Engaging Industry on a new Long-term Approach for the Ferry Services

The RFI is an initial step in consulting industry on a new long‑term approach that would provide greater certainty to communities and users while supporting regional economies.

The objective of the RFI is to seek industry feedback on a new long-term approach involving long-term contracts under which operators would supply the vessels used to deliver services that would respond to user demand while improving service quality and efficiency. A transition period, where Transport Canada’s existing vessels, would be available to ensure continuity of the services while operators acquire their own vessels.

A three-stage process will be used to engage industry:

  • An Industry Day will be held in Gatineau on June 2, 2017 to present the key parameters of the RFI.
  • Subsequent one-on-one meetings will be held with Industry between July 10  and 21, 2017 to discuss initial responses to the RFI.
  • Industry’s final responses to the RFI are due on July 31, 2017.

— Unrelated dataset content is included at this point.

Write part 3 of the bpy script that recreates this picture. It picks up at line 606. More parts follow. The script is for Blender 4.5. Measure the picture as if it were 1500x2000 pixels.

As part of this three-stage process, the Government will be seeking to obtain key information on the new approach, including:

  • the broader economic benefits to Canada, including potential opportunities for Indigenous peoples, local and regional communities and businesses;
  • market interest and commercial capability;
  • the availability of vessels that could be used to provide service;
  • service levels;
  • appropriate management structure for operators;
  • considerations in operating all three services;
  • customer service and satisfaction;
  • general costs and cost assumptions; and
  • the potential industrial benefits.

The Government will also engage Indigenous Peoples to discuss potential employment opportunities associated with the proposed approach.